Tuesday, January 05, 2021

David Roth: "Trump Is Both The Most Important Character In This Busy Trashscape And One Of Its Most Avid Consumers"

David Roth writes incisively and accurately about Donald Trump, how and why he acts as he does, what it looks like and what it means, all seasoned with understated anger and gallows humor. It's a rare talent.

David Roth, Defector, January 4, 2021
[I]n the absence of any evidence . . . beyond his own very powerful sense that [losing an election] isn't something Trump would do, he reached for one of the most powerful tools available to any master dealsmith, which was to demand that someone he understood to be a subordinate just fucking fix it for him. In the recording of that hour-long phone call that the Washington Post released over the weekend, Trump does this sometimes in tones of peevish impatience and at other times in an oily simper, but mostly he just does it over and over again . . . The cumulative effect is basically that of watching a fat old housecat try to solve a Rubik's Cube.

This is more or less how Trump has handled every challenge he has ever faced, and there is amid the last thrashing, whinging, sopping-wet days of his presidency also some evidently earnest surprise at how badly that is all working this time. None of what's happening here is remotely good . . . but also there is a certain bleak amusement in watching this rancid adult Fauntleroy repeatedly and abjectly fail to comprehend the idea of consequences.

The parts of the call that are hard to understand, by contrast, are hard to understand by design. The various theories and gambits and hybrid rationalizations that Trump has deployed since losing the election are vague by necessity, because there's nothing more concrete there to find; the point has always been to keep softer-brained and less-discerning types around through the next commercial break, and in a sufficiently blind and grift-amenable frenzy. In another delightful comic twist that is easier to appreciate in the abstract than from one uneasy moment to the next, Trump is both the most important character in this busy, busy trashscape and one of its most avid consumers. This means that some things tend to get lost in translation, as Trump now communicates almost entirely in its clammy patois of slang and lore and mini-stroke illogic. Trump has never quite seemed clear on what he's complaining about beyond how unfair it was to him, but also he understands it perfectly. The soap opera plot he has memorized runs in perfect parallel to observable reality, and he has conflated and confused them utterly.

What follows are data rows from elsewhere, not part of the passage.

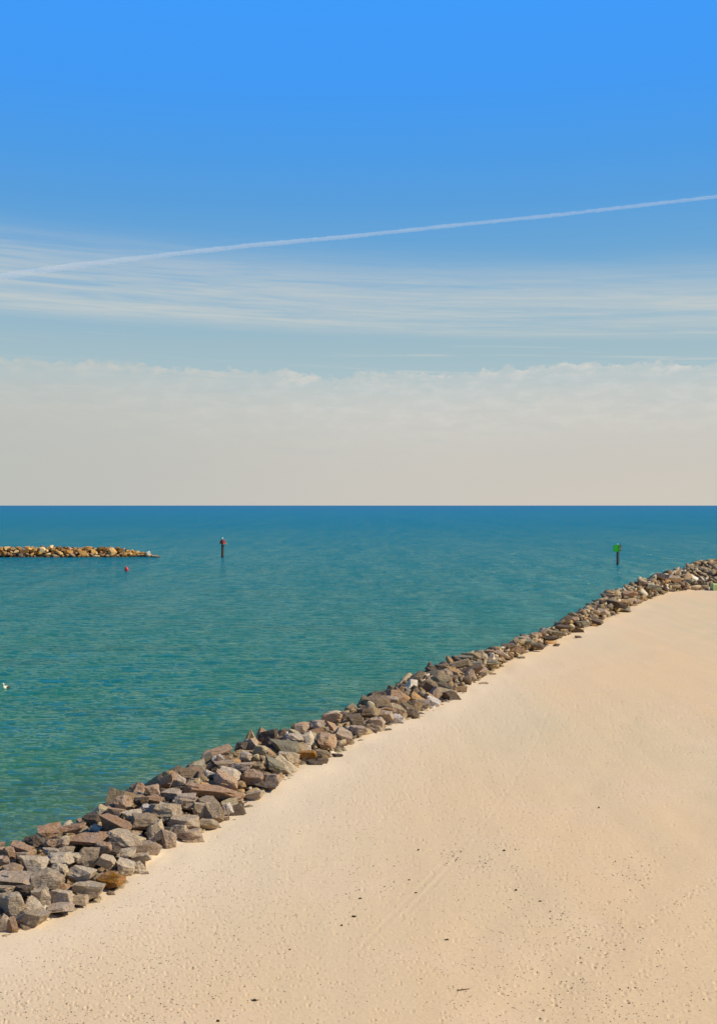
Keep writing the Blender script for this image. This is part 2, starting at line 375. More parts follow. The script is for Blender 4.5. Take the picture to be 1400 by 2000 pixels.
# ------------------------------------------------------------------ sand
ys = np.concatenate([np.arange(1095, 1140, 3.0), np.arange(1140, 2220, 2.2), [2260, 2350, 2600, 3200, 4600]])
pxs = np.concatenate([np.arange(-1500, -200, 60.0), np.arange(-200, 1650, 2.5), np.arange(1660, 3600, 60.0)])
GX, GY = cam_grid(ys, pxs, ZS); nr, nc = GX.shape; x = GX.ravel(); y = GY.ravel(); P = np.stack([x, y], 1)
dl, sl = seg_dist(P, low[::1]); dl = dl*sl                 # + towards the water, - on the beach
dc, sc_ = seg_dist(P, crest[::2]); dc = dc*sc_
z = np.full(len(x), ZS)
z += .10*(fbm(x*.05, y*.03, 3, 1)-.5) * np.clip(-dl/6, 0, 1) + .05*(fbm(x*.4, y*.25, 3, 2)-.5)
z += .16*np.exp(-(np.clip(-dl, 0, None)/1.1)**2) * (fbm(x*.7, y*.5, 2, 3)-.25)     # sand banked up against the stones
# trampled hollows, dense in a band near the stones
def hollows(cell, prob, depth, rr, seed):
    ci = np.floor(x/cell); cj = np.floor(y/cell); out = np.zeros(len(x))
    for a in (-1,0,1):
        for b in (-1,0,1):
            i, j = ci+a, cj+b
            h1 = np.sin(i*127.1+j*311.7+seed)*43758.5453; h1 -= np.floor(h1)
            h2 = np.sin(i*269.5+j*183.3+seed)*43758.5453; h2 -= np.floor(h2)
            h3 = np.sin(i*419.2+j*371.9+seed)*43758.5453; h3 -= np.floor(h3)
            d2 = ((x-(i+h1)*cell)**2 + ((y-(j+h2)*cell)/1.2)**2)/(rr*(.6+.8*h3))**2
            out -= (h3 < prob) * depth * (np.exp(-d2) - .22*np.exp(-(np.sqrt(d2)-1.9)**2*2.5))
    return out
patch = fbm(x*.16, y*.10, 3, 9)
band = np.clip((-dl-.9)/1.2, 0, 1) * np.clip(1.35-(-dl)/11.0, 0, 1)
prob = band*(.25+1.1*np.clip(patch*1.6-.35, 0, 1)) + .05*np.clip(patch*2-.7, 0, 1)
vis = np.clip((75-y)/25, 0, 1)
z += hollows(.12, prob*.42, .024, .024, 1.3)*vis + hollows(.19, prob*.30+.006, .034, .034, 7.7)*vis + hollows(.41, prob*.18+.006, .020, .045, 3.1)*vis
# old vehicle ruts, smoothed by wind, and walking tracks
def line_w(pts): return np.array([at(a, b, ZS) for a, b in pts])
ruts = [line_w([(690,1868),(790,1765),(880,1672),(958,1598),(1010,1520),(1052,1440),(1080,1360),(1100,1300)]), line_w([(775,1800),(812,1765),(880,1692),(905,1660)])]
for r in ruts:
    d, _ = seg_dist(P, r); z += (.5+fbm(x*.7, y*.7, 2, 31))*(.0020*np.exp(-((d-.11)/.05)**2) - .0028*np.exp(-(d/.07)**2))
for pts in ([(1400,1500),(1250,1700),(1000,1990)], [(1400,1575),(1300,1700),(1120,1930),(1060,2010)], [(1240,1380),(1180,1500),(1050,1700),(900,1880)], [(1400,1230),(1330,1260),(1180,1290),(1060,1330)]):
    d, _ = seg_dist(P, line_w(pts)); z += (.5-fbm(x*.8, y*.8, 2, 4))*.03*np.exp(-(d/.45)**2) - .012*np.exp(-(d/.6)**2)
trails = [[(1440,1690),(1290,1790),(1230,1830),(1140,1905),(1040,2000)], [(1310,1650),(1272,1700),(1240,1745),(1192,1815),(1160,1860),(1085,1930)],
          [(1440,1890),(1370,1955),(1310,1995)], [(1395,1800),(1290,1865),(1240,1925),(1200,1975)], [(1130,1820),(1080,1860),(1020,1915),(960,1950)], [(1400,1730),(1340,1755),(1180,1850)]]
trail_pts = []
for tr in trails:
    w_ = line_w(tr); L = np.concatenate([[0], np.cumsum(np.linalg.norm(np.diff(w_, axis=0), axis=1))])
    for k, s in enumerate(np.arange(0, L[-1], .33)):
        q = np.array([np.interp(s, L, w_[:,0]), np.interp(s, L, w_[:,1])]) + rng.normal(0, .05, 2) + np.array([.09, 0])*(-1)**k
        trail_pts.append(q)
        m = (np.abs(x-q[0]) < .3) & (np.abs(y-q[1]) < .3)
        d2 = ((x[m]-q[0])**2 + ((y[m]-q[1])/1.3)**2)/.040**2
        z[m] -= .017*(np.exp(-d2) - .3*np.exp(-(np.sqrt(d2)-1.8)**2*2.5))
# the ground falls away under the stones and into the sea
k = np.clip(dl/3.0, 0, 1); z = z*(1-k) + (ZS-.25)*k
z += .42*np.clip(fbm(x*.9, y*.7, 2, 61)-.42, 0, 1)*np.clip(dl/.5, 0, 1)*np.clip((2.6-dl)/1.2, 0, 1)     # sand blown in between the first stones
k = np.clip((dc-.5)/4.0, 0, 1); z = z*(1-k) - 1.6*k
sand = link('sand', np_mesh('sand', np.stack([x, y, z], 1), grid_faces(nr, nc), M_sand, True)); tag(sand, kind='structure')
drift = np.exp(-(np.clip(-dl, 0, None)/3.4)**1.6) * np.clip(1.5-y/90, .3, 1)
a_ = sand.data.attributes.new('drift', 'FLOAT', 'POINT'); a_.data.foreach_set('value', np.clip(drift, 0, 1).astype(np.float32))
zgrid = z.reshape(nr, nc)
def sand_z(px_x, py_y):
    """height of the sand sheet at a world point"""
    yy = FPX*(CH-ZS)/py_y + HZ; pp = px_x/py_y*FPX + 700
    i = int(np.clip(np.searchsorted(ys, yy), 1, nr-1)); j = int(np.clip(np.searchsorted(pxs, pp), 1, nc-1))
    return float(zgrid[i-1:i+1, j-1:j+1].mean())
# beach around and behind the viewpoint, a little below the detailed sheet
bm = bmesh.new()
vs = [bm.verts.new(v) for v in ((-13, 12, ZS-.2), (-20, -8, ZS-.2), (-30, -200, ZS-.2), (500, -200, ZS-.2), (500, 140, ZS-.2), (80, 126, ZS-.2), (40, 60, ZS-.2), (12, 14, ZS-.2))]
bm.faces.new(vs); back = bm_obj('beach', bm, M_sand); tag(back, kind='structure')

# ------------------------------------------------------------------ stones
def rock_proto(seed, hi):
    R = random.Random(seed); bm = bmesh.new()
    # a quarried block: a skewed cube with its corners and faces split off along random planes
    bmesh.ops.create_cube(bm, size=1.0)
    sx, sy, sz_ = R.uniform(-.3,.3), R.uniform(-.3,.3), R.uniform(-.25,.25)
    for v in bm.verts: v.co = Vector((v.co.x + sx*v.co.z, v.co.y + sy*v.co.z + sz_*v.co.x, v.co.z + R.uniform(-.08,.08)))
    for i in range(R.randint(6, 11)):
        d = Vector((R.gauss(0,1), R.gauss(0,1), R.gauss(0,1))).normalized()
        r = bmesh.ops.bisect_plane(bm, geom=list(bm.verts)+list(bm.edges)+list(bm.faces), plane_co=d*R.uniform(.36, .58), plane_no=d, clear_outer=True)
        es = [e for e in r['geom_cut'] if isinstance(e, bmesh.types.BMEdge)]
        if es: bmesh.ops.contextual_create(bm, geom=es)
    vs_ = [v.co.copy() for v in bm.verts]; bm.clear()
    for c in vs_: bm.verts.new(c)
    bmesh.ops.convex_hull(bm, input=list(bm.verts))
    bmesh.ops.delete(bm, geom=[v for v in bm.verts if not v.link_faces], context='VERTS')
    bmesh.ops.remove_doubles(bm, verts=list(bm.verts), dist=.03)
    bmesh.ops.dissolve_limit(bm, angle_limit=rad(8), verts=list(bm.verts), edges=list(bm.edges))
    if hi:
        bmesh.ops.bevel(bm, geom=list(bm.edges), offset=.020, segments=2 if hi > 1 else 1, affect='EDGES', profile=.6, clamp_overlap=True)
    bmesh.ops.triangulate(bm, faces=list(bm.faces))
    if hi > 1:
        for _ in range(2):
            es = [e for e in bm.edges if e.calc_length() > .16]
            if es: bmesh.ops.subdivide_edges(bm, edges=es, cuts=1, use_grid_fill=False); bmesh.ops.triangulate(bm, faces=list(bm.faces))
        off = Vector((seed*3.1, seed*1.7, 0))
        for v in bm.verts:
            k = noise.noise(v.co*3.0+off)*.05 + noise.noise(v.co*8.0+off)*.035 - abs(noise.noise(v.co*4.0-off))*.06
            v.co += v.co.normalized()*k
    co = np.array([v.co for v in bm.verts]); lo, hi_ = co.min(0), co.max(0)
    for v in bm.verts: v.co = Vector(((v.co[i]-(lo[i]+hi_[i])/2)/(hi_[i]-lo[i]) for i in range(3)))
    return bm
def proto_mesh(seed, hi, mat):
    bm = rock_proto(seed, hi); me = bpy.data.meshes.new('rock'); bm.to_mesh(me); bm.free(); me.materials.append(mat); return me
HI = [proto_mesh(100+i, 2, M_mix) for i in range(26)]
MD = [proto_mesh(200+i, 1, M_mix) for i in range(20)]
def raw(seed):
    bm = rock_proto(seed, 0); bm.verts.index_update()
    v = np.array([v.co for v in bm.verts]); f = np.array([[q.index for q in p.verts] for p in bm.faces]); bm.free(); return v, f
LO = [raw(300+i) for i in range(24)]
def place_rock(parent, me, loc, dims, rot, mat, name='rock'):
    o = link(name, me, parent); o.location = loc; o.scale = dims; o.rotation_euler = rot
    o.material_slots[0].link = 'OBJECT'; o.material_slots[0].material = mat
    return o
def joined(name, items, mat, parent):
    VV, FF, n = [], [], 0
    for k, (loc, dims, rot) in enumerate(items):
        v, f = LO[k % len(LO)]; M = np.array(Euler(rot).to_matrix())
        VV.append((v*np.array(dims)) @ M.T + np.array(loc)); FF.append(f+n); n += len(v)
    o = link(name, np_mesh(name, np.vstack(VV), np.vstack(FF), mat), parent); tag(o, kind='stuff'); return o

jetty = empty('rock_jetty', (0, 0, 0), 'long curving jetty of heaped grey and brown boulders dividing the beach from the water', 'jetty')
# solid rubble core under the stones, dark to stand in for shaded gaps
ss = np.arange(0, arc[-1], 1.0); vv = np.concatenate([np.linspace(-.12, 1, 7), np.linspace(1.2, 2, 4)])
VV = []
for s in ss:
    for v in vv:
        a, b, c = surf(s, max(v, 0) if v > 0 else v); VV.append((a, b, c - .36 - (.3 if v < 0 else 0)))
core = link('rubble_core', np_mesh('rubble_core', VV, grid_faces(len(ss), len(vv)), M_dark), jetty); tag(core, kind='stuff')

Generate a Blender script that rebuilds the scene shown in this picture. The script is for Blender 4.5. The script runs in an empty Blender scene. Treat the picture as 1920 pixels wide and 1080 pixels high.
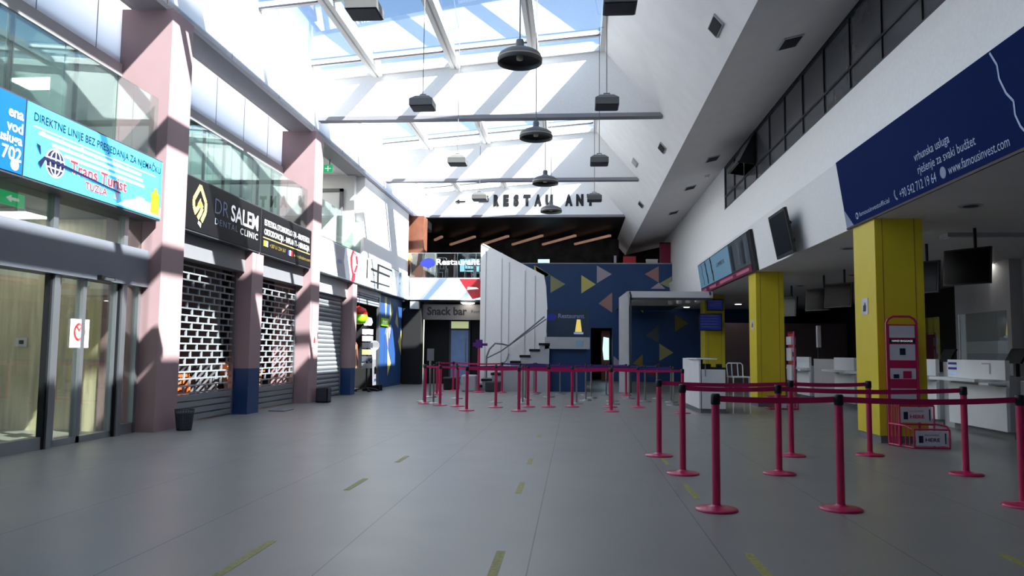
import bpy, math, random
from mathutils import Vector, Matrix
random.seed(7)
C = bpy.context.scene.collection
scn = bpy.context.scene

# ------------------------------------------------------------------ camera
YAW, PIT, ROL, FPX, CAMH = 0.0801, 0.0819, 0.01045, 1467.0, 1.32
cam = bpy.data.cameras.new('camera'); camo = bpy.data.objects.new('camera', cam); C.objects.link(camo)
cam.sensor_width = 36.0; cam.lens = FPX / 1920 * 36.0; cam.clip_start = 0.05; cam.clip_end = 500
f = Vector((-math.sin(YAW)*math.cos(PIT), math.cos(YAW)*math.cos(PIT), math.sin(PIT)))
r = Vector((math.cos(YAW), math.sin(YAW), 0)); u = r.cross(f)
r2 = r*math.cos(ROL) + u*math.sin(ROL); u2 = u*math.cos(ROL) - r*math.sin(ROL)
camo.matrix_world = Matrix(((r2.x,u2.x,-f.x,0),(r2.y,u2.y,-f.y,0),(r2.z,u2.z,-f.z,CAMH),(0,0,0,1)))
scn.camera = camo

# ------------------------------------------------------------------ light
EXPOSURE = 1.0
scn.view_settings.view_transform = 'Standard'; scn.view_settings.look = 'None'
scn.view_settings.exposure = EXPOSURE; scn.view_settings.gamma = 1.0
scn.view_settings.use_curve_mapping = False
SUN_DIR = Vector((-0.90, 0.50, -1.0)).normalized()
w = bpy.data.worlds.new('sky'); scn.world = w; w.use_nodes = True
nt = w.node_tree; nt.nodes.clear()
sky = nt.nodes.new('ShaderNodeTexSky'); sky.sky_type = 'NISHITA'; sky.sun_disc = False
sky.sun_elevation = math.asin(-SUN_DIR.z); sky.sun_rotation = math.atan2(-SUN_DIR.x, -SUN_DIR.y)
sky.altitude = 300; sky.air_density = 1.0; sky.dust_density = 1.5; sky.ozone_density = 1.0
bgn = nt.nodes.new('ShaderNodeBackground'); bgn.inputs[1].default_value = 0.185
wo = nt.nodes.new('ShaderNodeOutputWorld')
nt.links.new(sky.outputs[0], bgn.inputs[0]); nt.links.new(bgn.outputs[0], wo.inputs[0])
sl = bpy.data.lights.new('sun', 'SUN'); sl.energy = 18.0; sl.angle = math.radians(0.6); sl.color = (1.0, 0.96, 0.90)
so = bpy.data.objects.new('sun', sl); C.objects.link(so); so.location = (20, -10, 30)
so.rotation_euler = SUN_DIR.to_track_quat('-Z', 'Y').to_euler()
cy = scn.cycles
cy.max_bounces = 10; cy.diffuse_bounces = 6; cy.glossy_bounces = 4; cy.transparent_max_bounces = 24; cy.transmission_bounces = 4
cy.sample_clamp_indirect = 20.0; cy.caustics_reflective = False; cy.caustics_refractive = False
cy.use_denoising = True

# ------------------------------------------------------------------ materials
def lin(c):
    return tuple((v/12.92 if v <= 0.04045 else ((v+0.055)/1.055)**2.4) for v in [x/255 for x in c])
def mat(name, col, rough=0.6, metal=0.0, var=0.0, scale=3.0, emit=0.0, bump=0.0, spec=0.5, stretch=None, coat=0.0):
    m = bpy.data.materials.new(name); m.use_nodes = True
    n = m.node_tree.nodes; l = m.node_tree.links; p = n['Principled BSDF']
    c = lin(col)
    p.inputs['Base Color'].default_value = (*c, 1); p.inputs['Roughness'].default_value = rough
    p.inputs['Metallic'].default_value = metal; p.inputs['Specular IOR Level'].default_value = spec
    if coat: p.inputs['Coat Weight'].default_value = coat
    if emit:
        p.inputs['Emission Color'].default_value = (*c, 1); p.inputs['Emission Strength'].default_value = emit
    tc = n.new('ShaderNodeTexCoord'); mp = n.new('ShaderNodeMapping'); nz = n.new('ShaderNodeTexNoise')
    l.new(tc.outputs['Object'], mp.inputs[0]); l.new(mp.outputs[0], nz.inputs[0])
    nz.inputs['Scale'].default_value = scale; nz.inputs['Detail'].default_value = 6
    if stretch: mp.inputs['Scale'].default_value = stretch
    v = max(var, 0.03)
    rp = n.new('ShaderNodeValToRGB'); rp.color_ramp.elements[0].position = 0.3; rp.color_ramp.elements[1].position = 0.7
    rp.color_ramp.elements[0].color = (*[x*(1-v) for x in c], 1); rp.color_ramp.elements[1].color = (*[min(1, x*(1+v)) for x in c], 1)
    l.new(nz.outputs[0], rp.inputs[0]); l.new(rp.outputs[0], p.inputs['Base Color'])
    if emit: l.new(rp.outputs[0], p.inputs['Emission Color'])
    if bump:
        b = n.new('ShaderNodeBump'); b.inputs['Strength'].default_value = bump; b.inputs['Distance'].default_value = 0.02
        l.new(nz.outputs[0], b.inputs['Height']); l.new(b.outputs[0], p.inputs['Normal'])
    return m
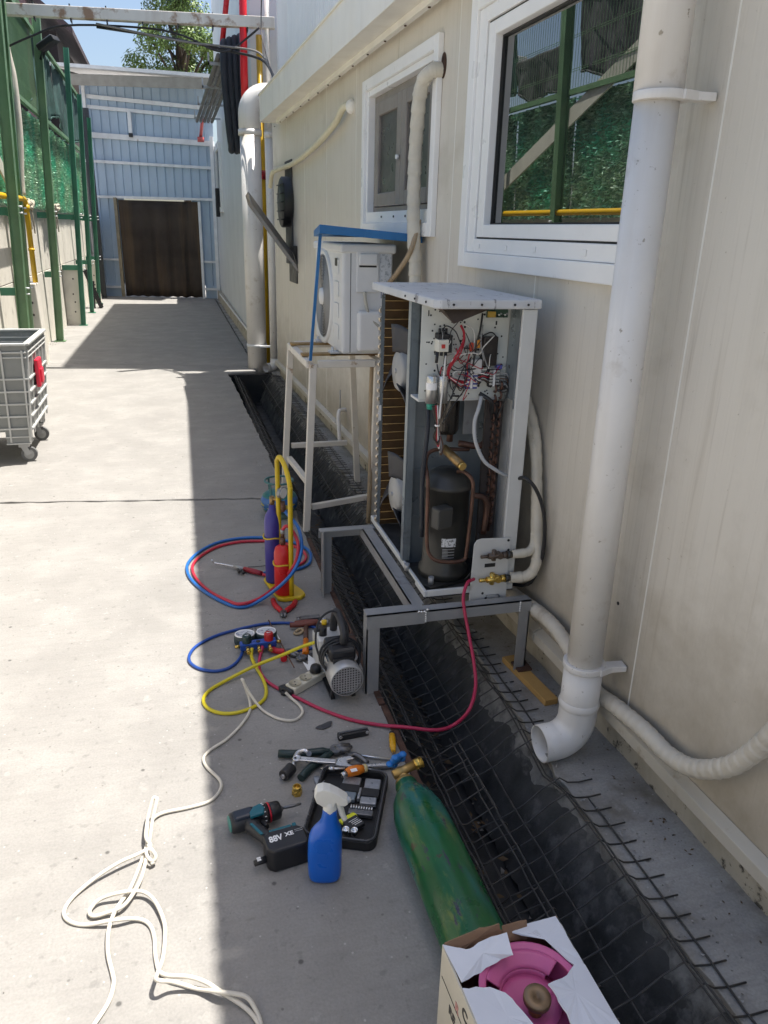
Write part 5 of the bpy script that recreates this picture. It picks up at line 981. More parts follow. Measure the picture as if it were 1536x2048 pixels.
# ================================================================ gas bottle, torch set
gb = thing('camping_gas_bottle', 'squat blue-green gas bottle with a ring collar behind the yellow torch trolley', 'gas bottle', (.548, 4.37, 0))
def gasx(n, L, tc, mix, ramp, noise, out):
    sp = n.new('ShaderNodeSeparateXYZ'); L.new(tc.outputs['Object'], sp.inputs[0])
    out = mix(ramp(sp.outputs[2], .112, .118), out, (.02, .13, .13))
    bl = ramp(sp.outputs[2], .045, .05)
    out = mix(ramp(noise(26, 3), .54, .57, 0, .9), out, (.48, .42, .03))
    return mix(ramp(sp.outputs[2], .092, .096), out, (.02, .12, .34)) if False else out
def gas2(n, L, tc, mix, ramp, noise, out):
    sp = n.new('ShaderNodeSeparateXYZ'); L.new(tc.outputs['Object'], sp.inputs[0]); z = sp.outputs[2]
    mp = n.new('ShaderNodeMapping'); mp.inputs['Scale'].default_value = (22, 22, 60); L.new(tc.outputs['Object'], mp.inputs['Vector'])
    let = mix(ramp(noise(1.2, 2, .4, mp.outputs[0]), .53, .56), (.02, .11, .3), (.5, .42, .03))
    a = mix(ramp(z, .058, .062), out, let); a = mix(ramp(z, .1, .104), a, (.02, .12, .36)); return mix(ramp(z, .13, .134), a, (.025, .15, .15))
M_gas = mat('printed gas bottle paint', (.02, .11, .08), .35, var=.3, vs=20, extra=gas2)
b = B(); b.lathe([(0, .03), (.07, .022), (.1, .045), (.112, .075), (.113, .105), (.1, .138), (.07, .156), (.03, .163), (0, .164)], 32); b.obj('body', M_gas, gb)
b = B(); b.lathe([(.08, 0), (.083, 0), (.086, .04), (.083, .04)], 28); b.obj('foot_ring', mat('green-grey enamel', (.12, .2, .17), .45, var=.2), gb)
b = B(); b.tube([(.085*math.cos(t), .085*math.sin(t), .225) for t in [2*PI*i/32 for i in range(32)]], .0065, 8, closed=True); b.obj('collar_ring', mat('teal enamel', (.06, .17, .17), .4), gb)
for a in (.6, 2.3, 3.9, 5.4): b = B(); b.bar((.078*math.cos(a), .078*math.sin(a), .145), (.084*math.cos(a), .084*math.sin(a), .225), .014, .004, up=(math.cos(a), math.sin(a), 0)); b.obj('collar_strut', MATS['teal enamel'], gb)
b = B(); b.lathe([(0, .19), (.014, .19), (.016, .16)], 12); b.obj('valve', M_brass, gb)
tq = Vector((.43, 3.33, 0)); TZ = math.radians(28)
tt = thing('torch_trolley', 'yellow steel trolley holding a blue and a red gas cylinder', 'gas trolley', tq, 0)
M_ty = mat('yellow trolley paint', (.62, .43, .01), .4, var=.1, vs=8, spots=(.25, .2, .1), spot_scale=14, spot_lo=.66, spot_hi=.75)
b = B(tq); b.prism([(.345, 3.44), (.385, 3.215), (.41, 3.2), (.495, 3.205), (.52, 3.235), (.515, 3.27), (.43, 3.49), (.36, 3.475)], .02, TR((0, 0, .002))); b.obj('base_plate', M_ty, tt, bev=.006)
b = B(tq); b.tube(catmull([(.452, 3.225, .02), (.453, 3.225, .5), (.455, 3.235, .56), (.445, 3.29, .63), (.43, 3.35, .665), (.42, 3.38, .65), (.418, 3.385, .6), (.42, 3.385, .3), (.42, 3.385, .02)], 6), .0115, 12); b.obj('handle', M_ty, tt)
for c, h_, lab in (((.42, 3.262), .18, 1), ((.392, 3.405), .26, 0)):
    b = B(tq); b.tube([(c[0]+.046*math.cos(t), c[1]+.046*math.sin(t), h_+.004*math.sin(3*t)) for t in [2*PI*i/24 for i in range(24)]], .004, 6, closed=True); b.obj('strap', mat('yellow strap', (.6, .42, .03), .6), tt)
bc = thing('gas_cylinder', 'tall violet-blue gas cylinder with a pressure gauge on the yellow trolley', 'gas cylinder', (.392, 3.405, .022))
b = B(); b.lathe([(0, 0), (.038, 0), (.041, .006), (.041, .31), (.036, .345), (.018, .375), (.014, .4), (0, .4)], 28); b.obj('body', mat('violet-blue paint', (.045, .035, .24), .4, var=.1), bc)
b = B(); b.cyl((0, 0, .4), (0, 0, .44), .012, n=8); b.cyl((0, 0, .43), (.04, -.02, .425), .01, n=8); b.obj('valve', mat('dull brass', (.32, .21, .09), .35, metal=.7), bc)
b = B(); b.cyl((.035, -.02, .465), (.05, -.035, .465), .028, n=20); g_ = b.obj('gauge', mat('steel gauge case', (.3, .3, .3), .3, metal=.7), bc); b = B(); b.cyl((.0505, -.0355, .465), (.052, -.037, .465), .025, n=20); b.obj('gauge_face', M_white, g_)
b = B(); b.cyl((.045, -.02, .42), (.05, -.03, .37), .013, n=10); b.obj('regulator', M_cu, bc)
rc = thing('gas_cylinder', 'short red gas cylinder in front on the yellow trolley', 'gas cylinder', (.42, 3.262, .022))
b = B(); b.lathe([(0, 0), (.04, 0), (.043, .006), (.043, .205), (.036, .235), (.015, .25), (0, .25)], 28); b.obj('body', mat('bright red paint', (.55, .015, .015), .35, var=.06), rc)
b = B(); b.cyl((0, 0, .25), (0, 0, .285), .013, n=8); b.cyl((0, 0, .285), (0, 0, .315), .009, n=8); b.obj('valve', M_cu, rc)
b = B(); b.cyl((0, 0, .305), (0, 0, .325), .011, n=6); b.obj('hose_ferrule', M_galv, rc)
M_tb = mat('blue torch hose', (.015, .13, .42), .4, var=.05); M_tr = mat('red torch hose', (.5, .025, .05), .4, var=.05)
loop = [(608,1094,.05),(621,1108,.012),(619,1126,.008),(606,1134,.008)]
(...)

And so . . . Trump is both making a very clear demand and effectively unable even to make the allegations he wants to make, or tell the sprawling story he quite clearly believes to be true as anything more legible than a series of frantic and doddering pivots from one isolated and unsupported outrage to the next. This doesn't stop him. Trump says various large numbers in impatient ways, and asks odd heated questions about things that only people living in Trump's own fervid counter-reality could even understand, and then gets frustrated when confronted with facts that rebut his powerful feelings, or with people who can't or won't do whatever he wants whenever he tells them to, or with his ongoing inability to turn rumors he'd heard . . . into actionable legal remedies. . . .

Also and maybe more to the point, right around the 51:40 mark in that phone call, Trump farts. It sounds like someone blowing into a French horn full of chowder. Then there's another little one after that.

Or, in the interest of journalistic ethics, Trump probably farts. A persistent theme of body horror has been one of the subtle grace notes of Trump's fumbling coup attempt, and while Rudy Giuliani has done most of the heavy lifting—and grimacing, and melting, and also some umbrage-related farting of his own—there it stands to reason that Trump himself would take the baton at some point. As with Giuliani's outraged pwomp in front of the Michigan State Legislature, Trump appears in the clip above, which was first flagged by a keen-eared Twitter user on Sunday night, to have achieved a level of upset so severe that it can only be expressed simultaneously through equal and opposite orifices. . . .

Giuliani's incident in Michigan was captured from multiple angles and confirmed by a sworn member of Michigan's legislature; it is as close to an airtight example of public rage-farting as we've yet seen. While it is unlikely that we'll ever have such confirmation here . . . it is safe to say that precedent is no longer a guide. Anything is possible. . . .

It fits, then, that his presidency would end on this note—in a gust or two of noise and fury, in unknowable and unanswerable dispute, in a long stupid phone call that does nothing more than poison some otherwise empty hour into submission.